The digitization of public debate, which has accelerated in recent years, has considerably altered the way in which information is produced and consumed, the forms of political communication and therefore also the rules of political competition as a whole. In times of peace as in times of war, the creation and control of narratives, i.e. the “framing” of current events, is a long-standing component of international relations, but it has been transformed in this context.
As a result of attempts at foreign interference in public debate and electoral competition, as seen recently in Romania, or disinformation campaigns deployed in theaters of war, particularly during external operations such as in Mali, this digitization of public debate has led public authorities to conceive and operationalize the “semantic layer” of cyberspace as a new space of conflictuality.
These new forms of influence and interference, however, because they are grafted onto the structures of our political systems and their transformations (growing inequalities, reactionary mobilizations…), can only be fully understood using the classic tools for studying these political systems. What does political sociology have to contribute to our understanding of these unprecedented phenomena? How do these phenomena in turn modify the conceptual tools of this sociology? How can we scientifically apprehend the problem of “information warfare” put forward by the press and public authorities? How are state practices of computerized influence control developed? How do the national and international dimensions of the digitization of public debate and its effects on our political systems fit together? What roles do journalists, major corporations and government agencies play in managing these challenges?

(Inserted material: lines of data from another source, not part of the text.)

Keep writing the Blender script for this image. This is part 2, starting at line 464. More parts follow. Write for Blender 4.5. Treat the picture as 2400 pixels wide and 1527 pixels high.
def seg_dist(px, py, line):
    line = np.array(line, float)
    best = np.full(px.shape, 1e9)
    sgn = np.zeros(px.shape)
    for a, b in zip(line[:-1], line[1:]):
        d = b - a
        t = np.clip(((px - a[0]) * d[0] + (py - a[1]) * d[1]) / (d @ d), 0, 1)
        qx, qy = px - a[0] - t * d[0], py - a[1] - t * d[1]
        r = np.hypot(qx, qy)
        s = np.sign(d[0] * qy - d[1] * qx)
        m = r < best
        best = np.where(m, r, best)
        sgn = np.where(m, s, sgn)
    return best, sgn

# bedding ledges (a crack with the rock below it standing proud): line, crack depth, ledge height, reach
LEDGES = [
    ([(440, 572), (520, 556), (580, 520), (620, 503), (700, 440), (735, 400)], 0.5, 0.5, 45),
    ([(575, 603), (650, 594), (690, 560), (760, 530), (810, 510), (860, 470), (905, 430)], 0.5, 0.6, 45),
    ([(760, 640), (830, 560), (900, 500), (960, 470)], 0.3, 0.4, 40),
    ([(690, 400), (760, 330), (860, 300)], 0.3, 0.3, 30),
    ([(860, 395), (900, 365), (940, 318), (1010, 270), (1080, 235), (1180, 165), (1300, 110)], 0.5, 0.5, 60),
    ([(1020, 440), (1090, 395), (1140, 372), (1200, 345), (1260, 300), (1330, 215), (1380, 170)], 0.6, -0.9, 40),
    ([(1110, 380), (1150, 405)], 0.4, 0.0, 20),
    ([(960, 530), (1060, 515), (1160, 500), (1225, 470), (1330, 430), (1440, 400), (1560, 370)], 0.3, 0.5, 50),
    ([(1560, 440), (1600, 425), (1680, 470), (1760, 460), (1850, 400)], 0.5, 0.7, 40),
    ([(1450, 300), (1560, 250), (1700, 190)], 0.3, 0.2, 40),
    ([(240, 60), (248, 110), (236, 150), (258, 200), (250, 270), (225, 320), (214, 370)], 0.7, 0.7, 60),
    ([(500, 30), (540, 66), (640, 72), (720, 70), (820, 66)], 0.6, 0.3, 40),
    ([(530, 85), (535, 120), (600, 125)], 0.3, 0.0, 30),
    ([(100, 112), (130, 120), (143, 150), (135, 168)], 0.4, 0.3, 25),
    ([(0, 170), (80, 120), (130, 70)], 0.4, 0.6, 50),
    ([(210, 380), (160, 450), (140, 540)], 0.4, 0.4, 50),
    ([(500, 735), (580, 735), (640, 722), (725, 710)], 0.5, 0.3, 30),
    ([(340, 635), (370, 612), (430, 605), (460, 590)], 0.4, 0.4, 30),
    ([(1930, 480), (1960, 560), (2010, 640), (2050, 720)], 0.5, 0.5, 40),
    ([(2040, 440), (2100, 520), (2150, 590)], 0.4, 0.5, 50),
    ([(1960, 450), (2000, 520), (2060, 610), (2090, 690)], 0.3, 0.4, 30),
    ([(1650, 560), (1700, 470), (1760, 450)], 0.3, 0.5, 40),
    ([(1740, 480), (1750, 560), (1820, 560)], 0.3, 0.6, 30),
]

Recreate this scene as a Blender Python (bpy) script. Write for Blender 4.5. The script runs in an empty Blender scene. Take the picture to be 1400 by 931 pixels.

The third year of this seminar will explore in greater depth how sociological tools can shed light on these phenomena and the public policy initiatives to which they give rise, based on recent empirical cases. The workshop is based on an empirical research approach and collective surveys. In groups of two or three, participants will choose a survey theme related to these issues, and develop a research question and a survey strategy to answer it. The final objective (which is also one of the assessment modalities) is to write a research paper reporting on the results of the empirical investigation.
Maïlys Mangin (MCF in political science at Toulouse Capitole, CIENS associate researcher)
3 ECTS, 6 sessions of 2h
Thursday 4pm-6pm, 29 rue d’Ulm: January 22 and 29 in salle Djebar; from February 5 in salle Langevin.